Le Mediabook s’ouvre sur un superbe livre de 64 pages écrit par David Didelot grâce à qui vous saurez tout sur Laura Gemser, la saga Black Emanuelle et ses multiples déclinaisons. Le tout est agrémenté de magnifiques photos de la belle Laura (top pour les fans), mais aussi de très nombreuses affiches d’époque dont celle de Viol sous les Tropiques. L’édition vaut déjà le coup, rien que pour le livre.

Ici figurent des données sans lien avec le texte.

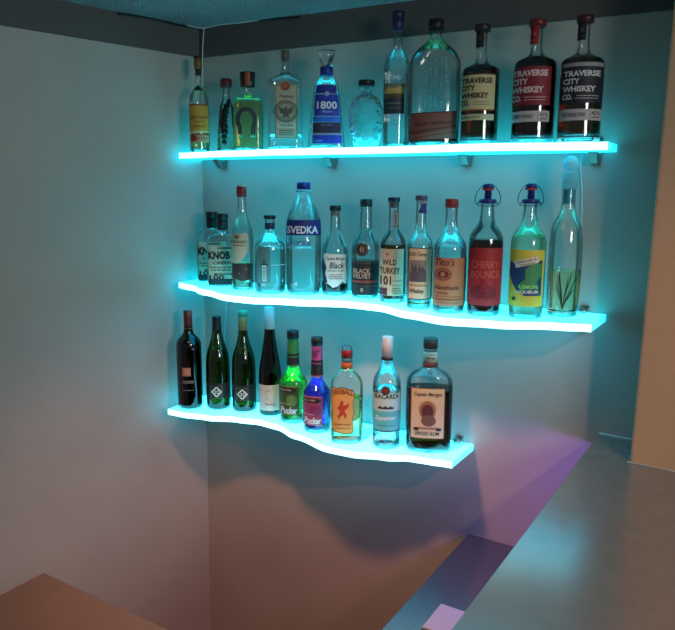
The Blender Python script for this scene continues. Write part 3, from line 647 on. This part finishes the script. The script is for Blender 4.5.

On retrouve David Didelot dans la partie bonus vidéo avec un entretien de 21 minutes entièrement consacré à Joe D’Amato dont il parvient à embrasser l’imposante carrière en peu de temps. Reste à consulter une bande-annonce et un diaporama de photos et d’affiches.
Image : 3 / 5
Artus propose généralement des copies splendides pour ses mediabooks. Or, force est d’admettre que celle d’Emanuelle et les derniers cannibales est perfectible à plus d’un titre. Cela concerne surtout la partie américaine du métrage, avec un grain très prononcé, des éclairages parfois brûlés, des points et quelques griffures. On imagine que le matériel initial devait être déjà très abîmé. Cela s’arrange fortement durant la partie amazonienne (donc tournée en Italie). Les éclairages y semblent plus maîtrisés et certains plans peuvent même être très beaux. Le résultat est donc inégal, mais on imagine mal une quelconque restauration intervenir un jour.
Son : 4 / 5
Les deux pistes italienne et française sont de bonne tenue quoique différentes. L’italienne paraît plus ouverte et naturelle, malgré un ensemble doublé. La musique s’épanouit également davantage. La piste française est plus restreinte dans ses ambiances, mais ajoute une dimension bis non négligeable à cause d’un doublage parfois Z, et surtout agrémenté de quelques dialogues épicés typiques d’une certaine époque tant regrettée. Dans les deux cas, tout souffle parasite a été éradiqué.